The Imaginarium of Dr. Parnassus (a TIFF preview)

The Imaginarium of Dr. Parnassus (2009)
Directed by Terry Gilliam
Written by Terry Gilliam & Charles McKeown
Starring Christopher Plummer, Lily Cole, Andrew Garfield, Verne Troyer, Heath Ledger, Johnny Depp, Jude Law, Colin Farrell
North American Premiere at TIFF

I like to go into film screenings cold - unprepared, not having read, seen or discussed anything that I think is likely to prejudice my viewing - and I don't get into celeb gossip, so I had no idea, for example, that this was Heath Ledger's last film before his unfortunate passing earlier this year. The ingenious solution, that of using Johnny Depp, Jude Law and Colin Farrell in succession as various permutations of the oily character Tony was, I felt, one of the film's stronger points. In some odd way that I wouldn't have anticipated, the four of them really did seem like they could have been different faces of the same man. It's a bit vague as a statement, I'll admit, but Gilliam's fantastical film doesn't much lend itself to clear or convenient explanation.

Check out the trailer here and you'll see what I mean.

The Imaginarium of Dr. Parnassus is a travelling side show run by the aforementioned, his beauteous daughter Valentina, and faithful sidekick Anton as the story begins.
But Dr. Parnassus, played by Christopher Plummer in a brilliantly nuanced turn, is a drunken, tortured, inveterate gambler who lost a fiendish bet with the devil (Tom Waits, more about him in a bit) years ago, one that puts her into Beelzebub's grasp at the tender age of 16. Along comes Tony to shake things up and possibly save the day - or can he?

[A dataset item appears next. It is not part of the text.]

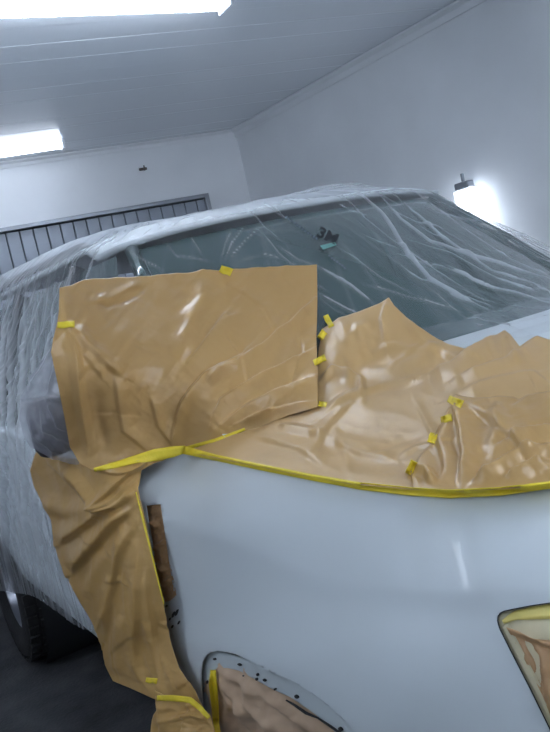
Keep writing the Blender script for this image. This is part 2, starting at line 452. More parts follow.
# greenhouse
def HDR(y): t = y/.62; return (-1.05-.15*t*t, y, 1.672-.008*t*t)
def COWL(y): t = y/.76; return (-.44-.22*t*t, y, 1.222-.02*t*t)
n = 20
mb = MB(); secs = []
for j in range(9):
    f = j/8; row = []
    for i in range(n+1):
        t = -1+2*i/n; a = Vector(HDR(t*.60)); b = Vector(COWL(t*.73)); p = a.lerp(b, f); p += Vector((.008, 0, .005))*math.sin(math.pi*f); row.append(p)
    secs.append(row)
mb.loft(secs); mb.build('windscreen', M['glass'], car, True)
for s in (-1, 1):
    mb = MB(); A = Vector(HDR(s*.62)); B = Vector(COWL(s*.76)); 
    m_ = (A+B)/2+Vector((.008, 0, .005))
    for p, q in ((A, m_), (m_, B)): mb.cyl(p, q, .024, n=12)
    mb.build('windscreen_pillar', M['glass'], car, True)
    for name, x0, x1 in (('front_door_window', -.80, -1.60), ('rear_door_window', -1.66, -2.45), ('rear_side_window', -2.55, -3.6)):
        mb = MB(); x0t = -1.22 if name[0] == 'f' else x0
        mb.poly([(x0, s*.905, 1.14), (x1, s*.905, 1.14), (x1 if x1 > -3 else -3.5, s*.665, 1.66), (x0t, s*.665, 1.66)], [(0, 1, 2, 3)]); mb.build(name, M['glass'], car)
    for x in (-1.63, -2.5):
        mb = MB(); mb.cyl((x, s*.91, 1.14), (x, s*.66, 1.68), .03, n=8); mb.build('door_pillar', M['plastic'], car, True)
    mb = MB(); mb.cyl((-3.66, s*.88, 1.14), (-3.6, s*.66, 1.68), .06, n=10); mb.build('rear_pillar', M['paint'], car, True)
    mb = MB(); rl = [(-1.75, 1.745), (-1.85, 1.775), (-2.4, 1.79), (-3.3, 1.80), (-3.45, 1.76)]
    for (xa, za), (xb, zb2) in zip(rl[:-1], rl[1:]): mb.cyl((xa, s*.55, za), (xb, s*.55, zb2), .018, n=8)
    mb.build('roof_rail', M['plastic'], car, True)
# roof
def roof_pt(x, y):
    t = y/.66; ed = 1.69+.02*(x < -1.5)
    ed -= .02*(x > -1.5)
    return (x, y, ed+.070*(1-abs(t)**3.0)*min(1, .35+(-1.05-x)*1.1 if x > -1.65 else 1))
mb = MB(); secs = []
for i in range(25):
    f = i/24; row = []
    for j in range(17):
        y = -.66+1.32*j/16; x0 = HDR(max(-.62, min(.62, y)))[0]; x = x0+(-3.72-x0)*f; row.append(roof_pt(x, y))
    secs.append(row)
mb.loft(secs); solid(mb.build('roof', M['paint'], car, True), .02, 1)
# hood
mb = MB(); secs = []
for i in range(21):
    f = i/20; row = []
    for j in range(25):
        y = -.80+1.6*j/24; t = abs(y)/.8
        x0 = -.60-.12*t*t; x1 = .92-.42*t**3; x = x0+(x1-x0)*f; y = y*(1-.30*max(0, x-.15))
        row.append((x, y, hood_z(x, y)-.012))
    secs.append(row)
mb.loft(secs); solid(mb.build('hood', M['paint'], car, True), .015, 1)
mb = MB(); mb.loft([[(COWL(y)[0]+.010, y, COWL(y)[2]+.004) for y in np.linspace(-.76, .76, 13)], [(COWL(y)[0]+.03, y, COWL(y)[2]+.002) for y in np.linspace(-.76, .76, 13)], [(COWL(y)[0]+.16, y, hood_z(COWL(y)[0]+.16, y)-.014) for y in np.linspace(-.76, .76, 13)]]); mb.build('cowl', M['paint'], car, True)
# left fender, bumper, grille (out of frame, simple but complete)
def fsec(x, s):
    k = max(0, x-.35); yy = .94-.5*k*k*1.6
    return [(x, s*(.80-k*.45), hood_z(x, .8)), (x, s*(yy-.03), 1.05), (x, s*yy, .95), (x, s*(yy+.02), .86), (x, s*(yy+.02), .78+.0*k)]
mb = MB(); mb.loft([fsec(x, 1) for x in np.linspace(-.71, .92, 20)]); solid(mb.build('left_fender', M['paint'], car, True), .015, -1)
mb = MB(); bp = [(.55, -.88), (.72, -.80), (.86, -.6), (.93, -.3), (.95, 0), (.93, .3), (.86, .6), (.72, .80), (.55, .88)]
mb.loft([[(x-.04, y*.98, .80) for x, y in bp], [(x, y, .78) for x, y in bp], [(x+.01, y, .55) for x, y in bp], [(x-.06, y*.97, .36) for x, y in bp]]); solid(mb.build('front_bumper', M['paint'], car, True), .02, 1)
mb = MB(); mb.loft([[(x-.05, y*.72, 1.07) for x, y in bp], [(x-.03, y*.72, .80) for x, y in bp]]); gr = mb.build('grille', M['plastic'], car, True)
# wheels
def wheel(cx, s, name='wheel'):
    W = bpy.data.objects.new(name, None)
    c = (cx, s*(.79 if cx > -1 else .845), .38)
    mb = MB(); h = .14
    mb.lathe([(.225, -h*.8), (.27, -h), (.35, -h*.98), (.372, -h*.8), (.372, h*.8), (.35, h*.98), (.27, h), (.225, h*.8)], c); ty = mb.build('tyre', M['rubber'], car, True)
    mb = MB()
    for k in range(44):
        t = 2*math.pi*k/44
        for r_ in range(5):
            yy = -.112+.056*r_; tt = t+(.07 if r_ % 2 else 0)
            Mx = Matrix.Translation(c) @ Matrix.Rotation(-tt, 4, 'Y') @ Matrix.Translation((.374, yy, 0))
            mb.box((0, 0, 0), (.014, .044, .036), M=Mx)
    mb.build('tyre_tread', M['rubber'], ty)
    mb = MB(); mb.lathe([(.228, -h*.8), (.228, h*.8)], c); o1 = s*h*.45
    mb.lathe([(.232, s*h*.82), (.22, s*h*.7), (.21, s*h*.3), (.205, s*h*.2)], c); mb.cyl((cx, c[1]+o1*.6, .38), (cx, c[1]+o1*1.3, .38), .06, n=24)
    for k in range(7):
        t = 2*math.pi*k/7
        Mx = Matrix.Translation((cx, c[1]+o1, .38)) @ Matrix.Rotation(t, 4, 'Y') @ Matrix.Translation((.13, 0, 0))
        mb.box((0, 0, 0), (.19, .03, .045), M=Mx, bev=.006)
    mb.build('rim', M['alloy'], ty, True)
    bpy.data.objects.remove(W)
for cx in (0, -2.86):
    for s in (-1, 1): wheel(cx, s)
for s in (-1, 1):
    mb = MB(); mb.lathe([(.45, -.02), (.45, .3)], (-2.885, s*.9-(.28 if s > 0 else 0), .40), n=40); mb.build('wheel_arch_liner', M['dark'], car, True)
mb = MB(); mb.box((-.42, -.42, .76), (.05, .9, .6)); mb.box((0.05, -.35, 1.0), (1.2, .75, .02)); mb.build('inner_wing', M['dark'], car)
# right mirror
mir = MB(); 
for k in range(1):
    bmesh.ops.create_uvsphere(mir.bm, u_segments=24, v_segments=16, radius=1, matrix=Matrix.Translation(CAM+rays(54, 425)*2.11) @ Matrix.Rotation(.35, 4, 'Z') @ Matrix.Diagonal((.05, .068, .078, 1)))
mc = Vector(CAM+rays(54, 425)*2.11)
for v in mir.bm.verts:
    q = v.co-mc; k = [abs(q[i])/r_ for i, r_ in enumerate((.055, .068, .078))]; L = (sum(a**2 for a in k))**.5; L4 = (sum(a**4 for a in k))**.25
    v.co = mc+q*(L/max(L4, 1e-6))
mo = mir.build('mirror_housing', M['plastic'], car, True)
mb = MB(); mb.box((-.93, -.99, 1.19), (.07, .14, .05), bev=.015); mb.build('mirror_arm', M['plastic'], mo)

# right front fender: traced from the visible panel, full size beyond the picture
FA = anchors([(140, 466, 'y', -.885), (185, 450, 'z', 1.11), (230, 462, 'z', 1.11), (290, 474, 'z', 1.11), (350, 484, 'z', 1.11), (410, 490, 'z', 1.11), (470, 493, 'z', 1.11), (550, 486, 'z', 1.11), (640, 462, 'z', 1.10), (720, 430, 'z', 1.09),
    (165, 516, 'y', -.925), (220, 532, 'y', -.925), (275, 558, 'y', -.93), (340, 580, 'y', -.93), (420, 592, 'y', -.92), (500, 592, 'y', -.89), (550, 596, 'y', -.86), (640, 590, 'y', -.77),
    (137, 492, 'y', -.938), (150, 545, 'y', -.950), (163, 600, 'y', -.957), (171, 640, 'y', -.962), (208, 725, 'y', -.966), (240, 800, 'y', -.965),
    (207, 657, 'y', -.965), (255, 660, 'y', -.985), (300, 688, 'y', -.99), (350, 732, 'y', -.99), (250, 600, 'y', -.957), (300, 630, 'y', -.972), (350, 640, 'y', -.972), (430, 650, 'y', -.955), (400, 700, 'y', -.985),
    (497, 615, 'y', -.905), (550, 725, 'y', -.91), (450, 740, 'y', -.97), (420, 800, 'y', -.99), (550, 820, 'y', -.93), (640, 800, 'y', -.85)])
FD = tps(FA)
G = coons([(150, 448), (184, 444), (230, 457), (290, 470), (350, 480), (410, 486), (470, 489), (550, 482), (640, 460), (700, 436)],
          [(700, 436), (690, 560), (680, 700), (660, 830)],
          [(228, 830), (400, 830), (520, 830), (660, 830)],
          [(150, 448), (136, 462), (133, 480), (137, 500), (145, 532), (153, 566), (161, 604), (168, 640), (181, 680), (204, 712), (228, 770), (228, 830)], 190, 150)
U, V = G[..., 0], G[..., 1]
crease_line = [(150, 512), (190, 522), (220, 531), (275, 556), (340, 578), (420, 590), (500, 588), (560, 585)]
d_, sg, al = segdist(U, V, crease_line)
disp = .007*np.where(sg > 0, np.exp(-(d_/20)**2), np.exp(-(d_/55)**2))
ad, asg, aal = segdist(U, V, [(205, 732), (200, 690), (201, 664), (208, 652), (222, 647), (245, 655), (285, 676), (318, 697), (360, 732)])
disp += .008*np.exp(-(ad/26)**2)
Pf = lift(G, FD, disp)
me = grid_mesh('fender', Pf); bake_bvh(me)
HEAD = [(700, 592), (600, 596), (551, 603), (530, 606), (512, 609.5), (503, 611.5), (499, 614), (497.5, 618), (498, 623), (500, 629), (512, 653), (530, 688), (549, 727), (600, 835), (700, 840)]
VENT = [(146, 505.5), (160.5, 504), (164, 527), (169, 562), (174.5, 597), (170, 601), (164.5, 602), (159, 580), (154.5, 556), (149.5, 528)]
ARCH = [(209, 845), (208, 760), (205, 732), (202, 700), (201, 675), (202.5, 662), (206, 655.5), (211, 652.5), (218, 651), (226, 652), (236, 654.5), (248, 660), (262, 667.5), (275, 674.5), (283, 677), (292, 681), (305, 689), (320, 699), (335, 712), (350, 727), (364, 742), (400, 790), (420, 845)]
for pl in (HEAD, VENT, ARCH): cut_hole(me, pl)
fen = link('fender', me, M['paint'], car); solid(fen, .0018, 1)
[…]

Inside the story is a whimsical fable that ruminates on the nature of good - the complete freedom of the imagination - and evil - that reasonable sounding voice that tells you to be happy with financial security and material comforts. But if it has a philosophy, the film's heart lies in the consistently vivid and memorable characterizations, and in a story about a father and his daughter, anchored by Plummer and the doe eyed, red haired Lily Cole as Valentina. Tom Waits is also particularly strong in the role of the devil, a quiet spoken demon who softly encourages giving into ones' addictions, various fears and insanities. If there is a devil, I'm sure he's rather like that.
The visuals add to the film's magical sensibilities, with cartoonish landscapes, a storybook universe that reminded me of those Dali-esque netherworlds Porky Pig used to end up in (am I crazy or what??). Gilliam's films are often seen as rather obtuse, not linear in logic certainly. You may think you've caught onto something, but then you seem mistaken, or do you..? And its elevation of the idea of free imagination isn't seen as an entirely positive development, either, as the Imaginarium and Parnassus' craziness lead the lot of them just as often into destructive chaos as to anything good. If you're prepared to simply give yourself over to its eccentric universe and capricious logic, however, you'll have a lovely time with it. The Dr. does know how to put on a good show.